Used cars costlier than plush homes in this country in India’s neighbourhood


Some of the most basic and run down car models carry a price tag that is nearly double the annual income of citizens.With imports of new models on hold and the current economic crisis, second-hand vehicles are objects of massive desire due to a lack of option.

By HT Auto Desk
Updated on:
26 Jan 2022, 03:19 PM

Customers look at cars displayed for sale at a car dealership in Malabe, in the district of Colombo. (AFP)

A five-year-old Toyota Land Cruiser for $312,500 or approximately 2.34 crore. A 10-year-old Fiat with a de-commissioned engine for 6.17 crore. Regardless of which make and condition of used vehicle that prospective customers in Sri Lanka are hunting for, it is more than likely that it is likely to cost them significantly higher than rates in most other parts of the world.

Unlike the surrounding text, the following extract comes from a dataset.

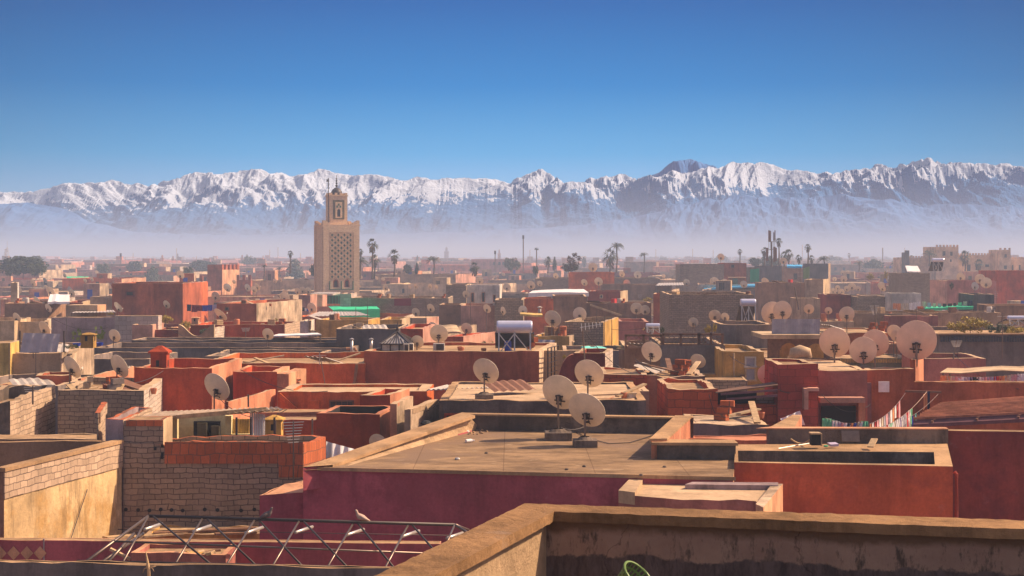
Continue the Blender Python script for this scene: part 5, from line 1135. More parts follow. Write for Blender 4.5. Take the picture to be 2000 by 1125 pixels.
# ================================================================ filler houses, far town
def overlaps(x0, y0, x1, y1):
    for poly, _ in REG:
        xs = [p_[0] for p_ in poly]; ys_ = [p_[1] for p_ in poly]
        if min(xs) < x1 and max(xs) > x0 and min(ys_) < y1 and max(ys_) > y0: return True
    return False
R2 = random.Random(5)
pal = [('redbrown','red-brown',4),('salmon','salmon pink',5),('block','grey block',4),('brown','dull brown',2),('grey','grey cement',2),('tan','tan',4),('pink','pale pink',4),('plum','dusky mauve-red',3),('cream','cream',4),('orange','orange',4),('blockwhite','pale block',2),('maroon','dark maroon',2),('cementdirty','stained cement',1)]
bag = [p_ for p_ in pal for _ in range(p_[2])]
sides = ['salmon','peach','cream','rough','blockwhite','pink','blocklight']
FILL = []
MINZ = [(605, 700)]
def zone(px):
    for lim, t in ((200,'at the far left of the town'),(420,'left of the minaret, by the crenellated tower'),(610,'just left of the minaret'),(880,'just right of the minaret'),(1110,'in the middle of the town'),(1330,'behind the orange rendered house'),(1600,'around the phone mast and green netting'),(1800,'before the left end of the fortress'),(9999,'below the fortress at right')):
        if px < lim: return t
nfill = 0
Yc = 66.0
while Yc < 560 and nfill < 235:
    dY = 9+Yc*.028 if Yc < 330 else 22
    xlim = Yc*1060/F; X = -xlim+R2.uniform(0, 5)
    while X < xlim:
        w_ = R2.uniform(7, 15)*(1 if Yc < 250 else 1.5); D = dY*R2.uniform(.75, 1.1); Yq = Yc+R2.uniform(0, dY*.3)
        if not overlaps(X-.3, Yq-.5, X+w_+.3, Yq+D+.5) and nfill < 235:
            zt_ = -R2.choice([5.7,6.0,6.3,6.7,7.2,6.1,5.8]); px = CX+(X+w_/2)*F/Yq
            if Yc > 200 and R2.random() < .25: zt_ += R2.uniform(.8, 2.2)
            m, nm, _ = R2.choice(bag); rot = R2.uniform(-.12, .3); d_ = Vector((D*rot, D, 0)); A_ = Vector((X, Yq, zt_)); B_ = A_+Vector((w_, R2.uniform(-.6,.6), 0))
            far = 'near' if Yc < 160 else ('mid-distance' if Yc < 300 else 'far')
            b = bldpoly('house', '%s %s flat-roofed house %s' % (far, nm, zone(px)), [A_, B_, B_+d_, A_+d_], zt_, m=m, ms=R2.choice(sides), mt=R2.choice(['dustlight','dust','coping']), mr=R2.choice(['dust','dustlight','cementdirty','dust']), p=R2.choice([.2,.5,.8]), jit=.05, group='%s %s houses %s' % (far, nm, zone(px)), zb=GZ)
            FILL.append((A_, B_, B_+d_, A_+d_, zt_-b['p'])); nfill += 1
            if R2.random() < .5:       # stair hut on the roof
                hw, hd, hh = R2.uniform(1.8, 3.5), R2.uniform(1.8, 3), R2.uniform(1.2, 2.4); fx, fy = R2.uniform(.1,.6), R2.uniform(.2,.6)
                c_ = A_+(B_-A_)*fx+d_*fy; mb = MB(); zb2 = zt_-b['p']; mb.prism([(c_.x, c_.y), (c_.x+hw, c_.y), (c_.x+hw+hd*rot, c_.y+hd), (c_.x+hd*rot, c_.y+hd)], zb2-.02, zb2+hh, 0, 1)
                for f_, mi_ in zip(range(len(mb.f)), (0, 1, 0, 0, 2)): mb.m[f_] = mi_
                hut = part(b['root'], 'stair_hut', mb, [R2.choice(['pink','tan','redbrown','cream','block',m]), R2.choice(sides), 'dustlight'])
                mb = MB(); mb.box((c_.x+hw*.4, c_.y-.01, zb2+.7), (.7, .03, 1.3)); part(hut, 'door', mb, R2.choice(['wood','black','cblue','olive']))
            if R2.random() < .6:
                for _ in range(R2.choice([1,1,2,3])): 
                    fx = R2.uniform(.1,.85); mb = MB(); q = A_+(B_-A_)*fx; n_ = Vector((0,-1,0)); mb.box(q+Vector((0,-.01,-R2.uniform(.9,1.6))), (R2.uniform(.4,.8), .04, R2.uniform(.5,1)), math.atan2((B_-A_).y, (B_-A_).x)); part(b['root'], 'window', mb, 'black')
        X += w_+R2.uniform(.2, 2.5)
    Yc += dY*1.08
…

This is because the country is on the brink of bankruptcy and with inflation at sky-high levels, the country’s government has put restrictions on all non-essential imports to save its dollar reserves.

According to a report in news agency AFP, used cars have become one of very few viable options for Sri Lankans looking for a personal mobility vehicle. With a massive rise in demand, prices have shot through the roof – and beyond – with some of the models carrying a price sticker that is more than even a house in a premium locality in the country.

Local mechanic shops in Sri Lanka are reportedly seeing an increase in business as dated models come in for a check or repair.
Local mechanic shops in Sri Lanka are reportedly seeing an increase in business as dated models come in for a check or repair. (AFP)

Compact vehicles and basic sedans are selling like hot cakes despite carrying a price sticker that may well be considered just insanely high in other parts of the world. As for the limited options among feature-loaded second-hand vehicles, the asking price is higher still.

The report quotes buyers and used-car dealership owners as saying that recent times have seen both demand and prices shoot up. For someone who may have purchased a vehicle even early 2021, it could now be a very valuable investment considering the re-sale value.

The local car industry in Sri Lanka is almost non-existent and buyers have mostly always relied on imported products. But with the current economic crisis in the country, it is unlikely that new batches would come in any time soon and therefore, the limited stock of used vehicles may continue commanding a massive premium.